17-18. CHINA GDP AND OTHER DATA

  • The recent central bank actions have been viewed as precautionary moves as the global economy stalls. Next week's GDP data, inflation, manufacturing and other Chinese data will provide the latest important clues about the world's #2economy. Expectations are low, leaving potential for upside surprises in a market that is looking for excuses to rally. Surprises in either direction could be market moving.
  • More disturbing than any slowdowns from official data are those that are consistently not reported. See here for details. These include:
  • Falling revenues from heavy equipment makers despite reckless lending to buyers by many of these manufacturers, which renders these firms even more vulnerable to slowdowns.
  • Plunging Profits From Steel Makers
  • Building Inventory Of Unused Commodities Like Cotton and Coal

19-20. OTHER CALENDAR EVENTS

Other potentially market moving events on the calendar that were not already mentioned come late in the week. The top events include:

  • Thursday: Australian jobs data, Bank of Japan rate statement and press conference, US weekly first time jobless claims.
  • Friday: US PPI, UoM consumer sentiment.

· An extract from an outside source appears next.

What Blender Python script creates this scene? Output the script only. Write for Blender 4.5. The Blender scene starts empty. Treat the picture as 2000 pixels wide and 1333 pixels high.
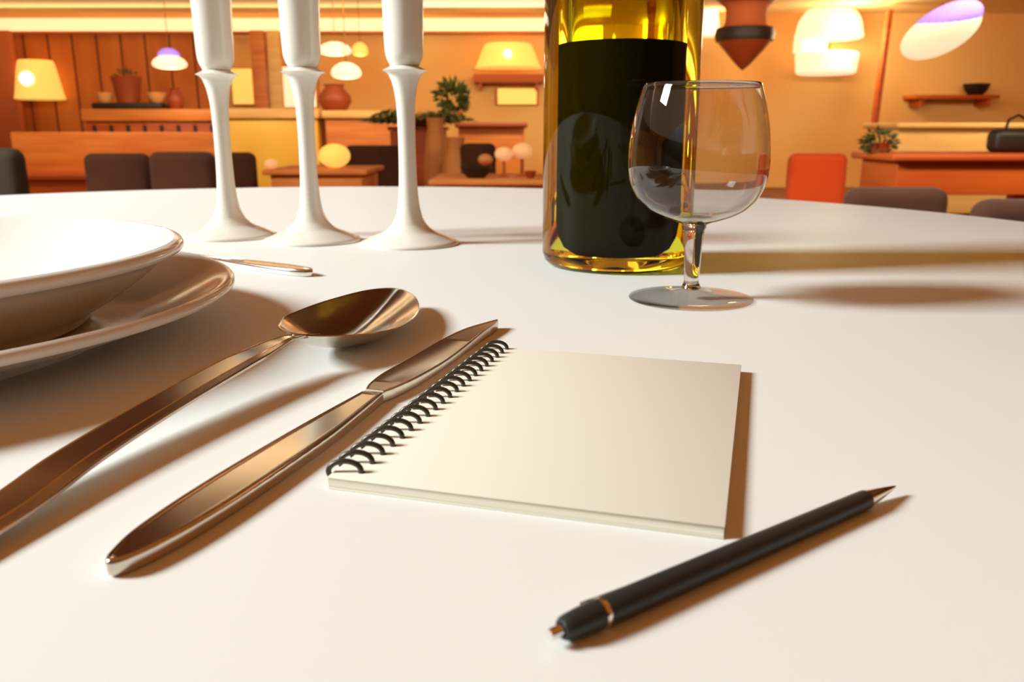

21. Technical Resistance And Support

For the past seven weeks, most risk assets have traded in a relatively narrow range despite all the drama in the EU. For example, the bellwether S&P 500 index has stayed within the 1260 - 1360 range. A decisive breach of either level will by itself be a significant indicator of the likely trend for the coming weeks.

Disclosure/disclaimer:

No positions. The above is for informational purposes only. All trade decisions are solely the responsibility of the reader.